● **EXERCISE**
Your task is to repeat only the lines from the one with "Build this scene" through the one with "R = math.radians", exactly as they stand, both ends included.
---- EXCERPTED RECORDS
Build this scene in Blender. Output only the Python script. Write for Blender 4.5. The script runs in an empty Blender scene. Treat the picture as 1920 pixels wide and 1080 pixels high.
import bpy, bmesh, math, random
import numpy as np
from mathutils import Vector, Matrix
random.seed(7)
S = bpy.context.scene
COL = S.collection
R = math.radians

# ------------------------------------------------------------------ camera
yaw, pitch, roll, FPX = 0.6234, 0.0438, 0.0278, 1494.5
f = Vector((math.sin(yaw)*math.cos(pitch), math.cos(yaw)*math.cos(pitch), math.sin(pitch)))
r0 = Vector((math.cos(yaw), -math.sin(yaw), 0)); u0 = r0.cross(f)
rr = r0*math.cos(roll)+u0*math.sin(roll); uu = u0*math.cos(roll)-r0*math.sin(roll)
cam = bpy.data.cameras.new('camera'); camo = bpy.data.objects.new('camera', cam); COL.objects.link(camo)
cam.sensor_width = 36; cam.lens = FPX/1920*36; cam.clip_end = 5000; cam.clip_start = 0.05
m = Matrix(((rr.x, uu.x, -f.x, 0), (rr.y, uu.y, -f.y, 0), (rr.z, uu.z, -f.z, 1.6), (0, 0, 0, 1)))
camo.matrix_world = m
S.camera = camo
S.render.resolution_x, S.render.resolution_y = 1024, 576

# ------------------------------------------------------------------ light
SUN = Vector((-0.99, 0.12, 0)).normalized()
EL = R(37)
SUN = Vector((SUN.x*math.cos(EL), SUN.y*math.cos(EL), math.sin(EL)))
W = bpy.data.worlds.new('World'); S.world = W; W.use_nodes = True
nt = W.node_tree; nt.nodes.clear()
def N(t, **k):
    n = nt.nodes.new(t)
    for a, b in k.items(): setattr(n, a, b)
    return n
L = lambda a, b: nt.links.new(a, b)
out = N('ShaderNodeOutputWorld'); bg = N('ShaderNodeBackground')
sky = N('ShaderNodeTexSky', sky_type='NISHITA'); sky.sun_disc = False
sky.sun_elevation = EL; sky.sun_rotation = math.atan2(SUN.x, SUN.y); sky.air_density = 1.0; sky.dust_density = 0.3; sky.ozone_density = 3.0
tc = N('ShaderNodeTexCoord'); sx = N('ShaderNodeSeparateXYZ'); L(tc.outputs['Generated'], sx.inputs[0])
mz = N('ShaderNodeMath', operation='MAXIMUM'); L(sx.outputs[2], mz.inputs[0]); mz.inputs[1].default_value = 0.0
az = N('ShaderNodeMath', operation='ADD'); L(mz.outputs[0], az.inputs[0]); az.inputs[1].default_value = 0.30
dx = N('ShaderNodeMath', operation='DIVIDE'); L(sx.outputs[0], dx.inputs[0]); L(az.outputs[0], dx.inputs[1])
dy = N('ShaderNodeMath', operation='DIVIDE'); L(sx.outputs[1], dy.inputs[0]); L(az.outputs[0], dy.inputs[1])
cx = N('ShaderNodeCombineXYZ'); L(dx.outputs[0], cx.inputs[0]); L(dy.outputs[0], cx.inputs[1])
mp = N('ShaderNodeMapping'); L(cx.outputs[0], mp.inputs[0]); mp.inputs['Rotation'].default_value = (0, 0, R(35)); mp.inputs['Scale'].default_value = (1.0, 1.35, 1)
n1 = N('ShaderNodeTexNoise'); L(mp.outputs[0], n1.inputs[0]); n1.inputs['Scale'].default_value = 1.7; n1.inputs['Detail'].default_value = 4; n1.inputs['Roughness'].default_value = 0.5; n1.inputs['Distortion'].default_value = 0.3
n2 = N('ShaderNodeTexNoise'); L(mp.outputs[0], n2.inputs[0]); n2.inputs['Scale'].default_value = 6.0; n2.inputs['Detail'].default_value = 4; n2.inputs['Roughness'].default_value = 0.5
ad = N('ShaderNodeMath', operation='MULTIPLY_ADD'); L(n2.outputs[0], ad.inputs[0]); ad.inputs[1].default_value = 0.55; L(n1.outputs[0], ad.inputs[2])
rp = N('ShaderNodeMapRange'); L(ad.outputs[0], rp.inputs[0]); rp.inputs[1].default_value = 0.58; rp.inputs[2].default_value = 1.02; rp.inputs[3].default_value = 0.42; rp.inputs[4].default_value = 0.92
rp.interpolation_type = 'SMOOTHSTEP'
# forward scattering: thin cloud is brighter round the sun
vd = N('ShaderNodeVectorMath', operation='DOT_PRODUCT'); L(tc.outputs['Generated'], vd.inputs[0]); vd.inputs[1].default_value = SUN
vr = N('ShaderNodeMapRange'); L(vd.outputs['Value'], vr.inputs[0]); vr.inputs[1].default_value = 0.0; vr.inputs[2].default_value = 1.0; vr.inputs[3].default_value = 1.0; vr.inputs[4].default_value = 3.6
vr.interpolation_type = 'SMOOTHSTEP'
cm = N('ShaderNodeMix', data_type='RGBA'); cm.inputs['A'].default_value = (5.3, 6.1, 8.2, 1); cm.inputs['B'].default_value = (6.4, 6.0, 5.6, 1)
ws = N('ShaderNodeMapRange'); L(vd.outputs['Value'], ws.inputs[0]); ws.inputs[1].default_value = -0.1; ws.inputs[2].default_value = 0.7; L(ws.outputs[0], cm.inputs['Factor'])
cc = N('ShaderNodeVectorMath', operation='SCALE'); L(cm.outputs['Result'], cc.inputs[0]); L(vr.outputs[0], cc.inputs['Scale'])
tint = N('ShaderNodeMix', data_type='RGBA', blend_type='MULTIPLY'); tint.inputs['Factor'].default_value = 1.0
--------
---- EXCERPTED RECORDS
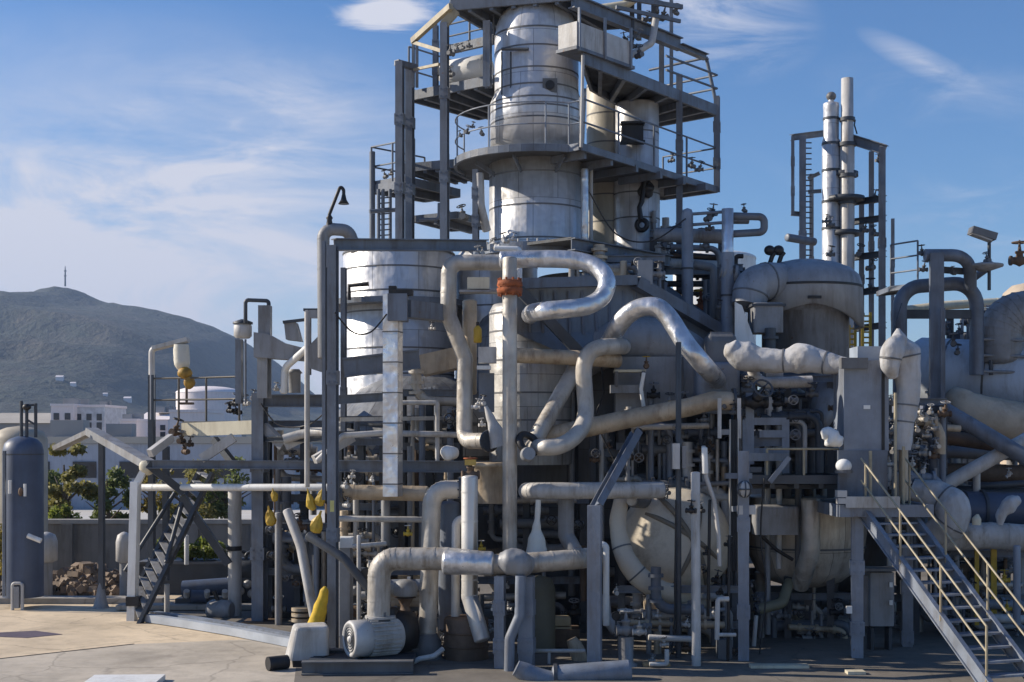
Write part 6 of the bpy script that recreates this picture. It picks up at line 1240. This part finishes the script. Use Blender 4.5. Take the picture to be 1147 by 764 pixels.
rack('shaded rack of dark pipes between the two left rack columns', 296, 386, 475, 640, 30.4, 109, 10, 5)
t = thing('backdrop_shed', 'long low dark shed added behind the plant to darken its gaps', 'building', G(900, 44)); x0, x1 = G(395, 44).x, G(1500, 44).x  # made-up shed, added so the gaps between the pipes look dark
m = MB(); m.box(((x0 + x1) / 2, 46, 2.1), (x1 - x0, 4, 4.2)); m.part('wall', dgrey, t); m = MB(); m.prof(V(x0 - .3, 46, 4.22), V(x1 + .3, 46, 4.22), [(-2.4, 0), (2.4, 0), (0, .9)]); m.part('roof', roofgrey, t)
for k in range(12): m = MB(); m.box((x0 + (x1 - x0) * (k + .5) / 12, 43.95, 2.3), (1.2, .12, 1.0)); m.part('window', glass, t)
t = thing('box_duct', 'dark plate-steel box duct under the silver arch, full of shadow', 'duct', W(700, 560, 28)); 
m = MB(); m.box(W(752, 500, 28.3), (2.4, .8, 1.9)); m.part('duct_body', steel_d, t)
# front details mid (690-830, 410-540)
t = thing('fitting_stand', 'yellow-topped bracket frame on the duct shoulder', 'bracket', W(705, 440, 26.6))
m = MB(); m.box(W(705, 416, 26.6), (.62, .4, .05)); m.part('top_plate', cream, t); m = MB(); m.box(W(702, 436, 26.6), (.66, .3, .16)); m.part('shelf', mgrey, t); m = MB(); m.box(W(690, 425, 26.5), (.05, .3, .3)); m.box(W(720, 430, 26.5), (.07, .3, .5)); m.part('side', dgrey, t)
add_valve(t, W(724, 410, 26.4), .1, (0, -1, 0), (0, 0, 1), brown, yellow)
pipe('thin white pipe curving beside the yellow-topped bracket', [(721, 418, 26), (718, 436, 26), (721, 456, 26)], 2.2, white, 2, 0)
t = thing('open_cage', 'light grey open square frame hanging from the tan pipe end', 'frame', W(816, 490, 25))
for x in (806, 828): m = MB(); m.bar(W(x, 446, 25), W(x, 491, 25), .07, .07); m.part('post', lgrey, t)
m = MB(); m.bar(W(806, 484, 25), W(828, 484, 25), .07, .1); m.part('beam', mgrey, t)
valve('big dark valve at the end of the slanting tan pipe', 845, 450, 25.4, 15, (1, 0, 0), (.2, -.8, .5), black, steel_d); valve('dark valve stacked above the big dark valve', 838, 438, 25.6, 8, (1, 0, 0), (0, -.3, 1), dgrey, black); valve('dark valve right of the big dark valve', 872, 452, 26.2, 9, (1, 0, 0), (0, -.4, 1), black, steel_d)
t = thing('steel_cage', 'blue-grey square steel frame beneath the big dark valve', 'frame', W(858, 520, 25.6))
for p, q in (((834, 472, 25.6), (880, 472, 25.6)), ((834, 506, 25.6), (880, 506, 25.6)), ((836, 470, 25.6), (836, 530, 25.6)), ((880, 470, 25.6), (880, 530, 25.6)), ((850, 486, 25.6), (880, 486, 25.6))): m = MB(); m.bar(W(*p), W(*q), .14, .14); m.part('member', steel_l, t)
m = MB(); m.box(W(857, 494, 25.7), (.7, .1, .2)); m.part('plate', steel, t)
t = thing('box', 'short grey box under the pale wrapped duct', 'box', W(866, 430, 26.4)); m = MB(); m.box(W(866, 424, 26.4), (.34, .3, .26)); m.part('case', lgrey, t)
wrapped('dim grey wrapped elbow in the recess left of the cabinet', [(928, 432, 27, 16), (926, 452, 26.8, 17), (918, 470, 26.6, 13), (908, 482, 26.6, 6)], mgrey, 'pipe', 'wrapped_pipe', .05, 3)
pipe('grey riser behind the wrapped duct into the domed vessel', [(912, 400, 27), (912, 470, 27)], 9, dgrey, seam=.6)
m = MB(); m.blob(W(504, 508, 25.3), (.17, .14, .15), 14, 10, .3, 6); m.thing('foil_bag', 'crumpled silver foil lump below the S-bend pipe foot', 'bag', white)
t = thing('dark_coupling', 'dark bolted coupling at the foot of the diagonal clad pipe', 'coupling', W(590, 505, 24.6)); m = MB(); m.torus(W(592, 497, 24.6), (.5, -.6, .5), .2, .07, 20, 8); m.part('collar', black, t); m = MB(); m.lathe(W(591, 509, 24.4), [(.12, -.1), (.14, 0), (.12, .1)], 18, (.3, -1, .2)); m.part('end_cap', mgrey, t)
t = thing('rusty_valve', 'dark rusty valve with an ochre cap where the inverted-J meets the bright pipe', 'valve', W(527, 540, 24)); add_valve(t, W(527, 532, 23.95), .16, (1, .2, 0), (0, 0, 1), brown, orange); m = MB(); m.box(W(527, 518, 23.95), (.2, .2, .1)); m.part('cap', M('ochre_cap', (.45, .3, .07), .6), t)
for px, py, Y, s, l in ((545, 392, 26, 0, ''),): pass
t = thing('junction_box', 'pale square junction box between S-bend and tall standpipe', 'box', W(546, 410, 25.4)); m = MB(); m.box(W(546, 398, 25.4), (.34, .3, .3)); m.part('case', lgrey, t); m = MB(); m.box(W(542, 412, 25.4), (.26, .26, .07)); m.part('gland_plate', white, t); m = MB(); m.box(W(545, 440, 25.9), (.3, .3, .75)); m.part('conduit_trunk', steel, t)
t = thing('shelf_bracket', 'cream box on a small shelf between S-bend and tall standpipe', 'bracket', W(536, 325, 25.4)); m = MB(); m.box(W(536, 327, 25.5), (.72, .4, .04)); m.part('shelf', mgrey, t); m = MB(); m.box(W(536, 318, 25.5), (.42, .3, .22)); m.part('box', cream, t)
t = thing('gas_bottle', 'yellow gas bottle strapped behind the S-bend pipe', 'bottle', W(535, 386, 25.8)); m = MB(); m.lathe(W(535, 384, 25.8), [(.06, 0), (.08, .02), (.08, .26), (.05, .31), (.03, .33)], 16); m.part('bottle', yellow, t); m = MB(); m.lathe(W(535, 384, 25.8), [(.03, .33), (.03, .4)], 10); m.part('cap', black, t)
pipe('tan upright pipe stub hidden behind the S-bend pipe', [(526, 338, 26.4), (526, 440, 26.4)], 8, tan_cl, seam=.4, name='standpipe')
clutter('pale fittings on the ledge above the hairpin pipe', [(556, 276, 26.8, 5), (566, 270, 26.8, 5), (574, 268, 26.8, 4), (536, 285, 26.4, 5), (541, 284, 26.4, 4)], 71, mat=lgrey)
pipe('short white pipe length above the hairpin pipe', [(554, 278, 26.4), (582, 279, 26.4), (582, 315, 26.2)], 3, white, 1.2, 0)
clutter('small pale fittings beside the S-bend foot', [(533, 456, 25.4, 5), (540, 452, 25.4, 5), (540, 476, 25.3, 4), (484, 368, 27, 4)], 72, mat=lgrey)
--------
● **THE RESPONSE**
Build this scene in Blender. Output only the Python script. Write for Blender 4.5. The script runs in an empty Blender scene. Treat the picture as 1920 pixels wide and 1080 pixels high.
import bpy, bmesh, math, random
import numpy as np
from mathutils import Vector, Matrix
random.seed(7)
S = bpy.context.scene
COL = S.collection
R = math.radians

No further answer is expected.